The concept of mobile wallets has yet to take off in the U.S. and Europe as quickly as in some other markets.

Despite forecasts that by now, many consumers would be using their smartphones as wallets, the concept has yet to take off in the U.S. and Europe as quickly as in some other markets. North American consumers especially have yet to adopt the idea in significant numbers, whether it’s because Apple has yet to include wallet-enabling NFC chips in its phones, because transactions still entail multiple steps in some cases or simply because they’re happy with analog wallets.

That hasn’t stopped companies from continuing to bet on the technology. AngelList, an online platform for entrepreneurs and investors, lists nearly 700 mobile payment startups seeking funding. But the catch-22 remains, as Square Wallet developer David Byttow noted in The New York Times last month: More consumers are likely to use a service if it’s widely available, but retailers aren’t willing to install the technology unless they’re assured that many customers will use it. Square finally killed its Wallet earlier this month.

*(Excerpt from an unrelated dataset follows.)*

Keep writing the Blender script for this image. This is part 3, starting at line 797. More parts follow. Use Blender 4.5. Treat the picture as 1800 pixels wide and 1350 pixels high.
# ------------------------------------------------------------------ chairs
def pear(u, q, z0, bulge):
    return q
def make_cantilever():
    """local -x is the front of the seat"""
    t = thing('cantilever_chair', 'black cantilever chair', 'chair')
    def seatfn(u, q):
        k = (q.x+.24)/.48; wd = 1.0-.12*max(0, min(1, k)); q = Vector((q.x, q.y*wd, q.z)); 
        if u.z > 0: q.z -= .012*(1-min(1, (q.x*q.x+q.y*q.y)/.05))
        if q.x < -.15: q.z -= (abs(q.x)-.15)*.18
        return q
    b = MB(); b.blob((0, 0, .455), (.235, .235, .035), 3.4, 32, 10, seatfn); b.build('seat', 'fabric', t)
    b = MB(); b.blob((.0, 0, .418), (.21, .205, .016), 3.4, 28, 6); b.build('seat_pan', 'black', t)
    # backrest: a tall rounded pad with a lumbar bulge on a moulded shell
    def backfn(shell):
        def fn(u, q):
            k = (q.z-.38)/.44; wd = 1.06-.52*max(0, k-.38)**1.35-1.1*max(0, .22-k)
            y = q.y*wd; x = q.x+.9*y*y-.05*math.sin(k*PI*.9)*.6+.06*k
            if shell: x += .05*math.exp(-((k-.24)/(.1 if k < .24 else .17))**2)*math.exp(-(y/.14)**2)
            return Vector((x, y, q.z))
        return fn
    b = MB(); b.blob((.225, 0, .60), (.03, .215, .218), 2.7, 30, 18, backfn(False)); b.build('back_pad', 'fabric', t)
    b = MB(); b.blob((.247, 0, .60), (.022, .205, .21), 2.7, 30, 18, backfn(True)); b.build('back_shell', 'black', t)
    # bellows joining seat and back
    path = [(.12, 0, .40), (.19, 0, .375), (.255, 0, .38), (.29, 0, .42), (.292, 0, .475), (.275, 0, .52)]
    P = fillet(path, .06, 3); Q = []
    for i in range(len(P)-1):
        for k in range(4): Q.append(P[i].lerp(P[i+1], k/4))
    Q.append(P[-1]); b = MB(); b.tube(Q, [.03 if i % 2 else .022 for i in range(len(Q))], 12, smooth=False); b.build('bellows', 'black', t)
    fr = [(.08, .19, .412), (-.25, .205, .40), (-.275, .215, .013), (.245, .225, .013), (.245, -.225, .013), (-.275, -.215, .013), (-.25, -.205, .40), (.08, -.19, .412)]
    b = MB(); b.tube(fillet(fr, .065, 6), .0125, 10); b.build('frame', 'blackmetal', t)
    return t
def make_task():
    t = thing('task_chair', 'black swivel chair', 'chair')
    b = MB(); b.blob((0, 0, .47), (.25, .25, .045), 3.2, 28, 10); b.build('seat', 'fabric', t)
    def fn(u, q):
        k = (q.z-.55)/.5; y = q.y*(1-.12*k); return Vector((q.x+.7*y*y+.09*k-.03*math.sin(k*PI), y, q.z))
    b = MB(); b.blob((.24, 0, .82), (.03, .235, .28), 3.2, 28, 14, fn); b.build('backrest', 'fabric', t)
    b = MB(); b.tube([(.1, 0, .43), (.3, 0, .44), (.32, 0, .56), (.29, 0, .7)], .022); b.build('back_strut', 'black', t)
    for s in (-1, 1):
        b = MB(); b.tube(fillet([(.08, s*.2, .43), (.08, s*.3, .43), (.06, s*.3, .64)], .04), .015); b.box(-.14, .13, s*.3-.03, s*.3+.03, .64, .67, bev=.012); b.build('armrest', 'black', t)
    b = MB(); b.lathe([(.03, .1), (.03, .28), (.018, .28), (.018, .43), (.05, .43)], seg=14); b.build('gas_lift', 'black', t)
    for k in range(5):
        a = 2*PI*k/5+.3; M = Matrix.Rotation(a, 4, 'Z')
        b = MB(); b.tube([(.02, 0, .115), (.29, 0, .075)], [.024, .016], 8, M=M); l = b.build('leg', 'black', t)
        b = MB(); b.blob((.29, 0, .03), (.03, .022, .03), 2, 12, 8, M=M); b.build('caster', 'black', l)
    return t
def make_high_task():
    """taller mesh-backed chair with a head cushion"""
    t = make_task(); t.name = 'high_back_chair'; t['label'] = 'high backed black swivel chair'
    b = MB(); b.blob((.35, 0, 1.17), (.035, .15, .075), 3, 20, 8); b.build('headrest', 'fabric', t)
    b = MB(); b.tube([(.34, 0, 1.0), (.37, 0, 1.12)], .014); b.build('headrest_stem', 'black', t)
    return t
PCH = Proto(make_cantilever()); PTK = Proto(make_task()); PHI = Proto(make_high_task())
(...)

There are signs that consumers are curious about the technology: Isis, the mobile wallet app backed by three of the big-four U.S. telecoms, says it averaged 20,000 new enrollments per day in April. But consumers will clearly need more incentive to use mobile wallets over traditional payment systems. Jamba Juice, for instance, last year offered Isis users a free smoothie for using the payment system, and PayPal has been working hard to help store associates enable more mobile wallet transactions. American Express has also offered discounts and cash back to people who used their accounts loaded on Isis.

Which brings us to Apple. CEO Tim Cook has called mobile payments “an interesting idea,” noting the company already has 800 million credit card accounts on file through iTunes—enough scale to encourage retailers to invest in the technology—and fraud protection services through its TouchID fingerprint identification system. Couple those with Apple’s iBeacon system, which enables retailers to pinpoint consumers’ locations for deals and possible transactions, and many are speculating the next iPhone will embed wallet technology.

“I realize that there are some companies playing in it, but you still have a wallet in your back pocket and I do, too, which probably means it hasn’t been figured out just yet,” Cook told The Wall Street Journal recently—which only fueled the flames of speculation.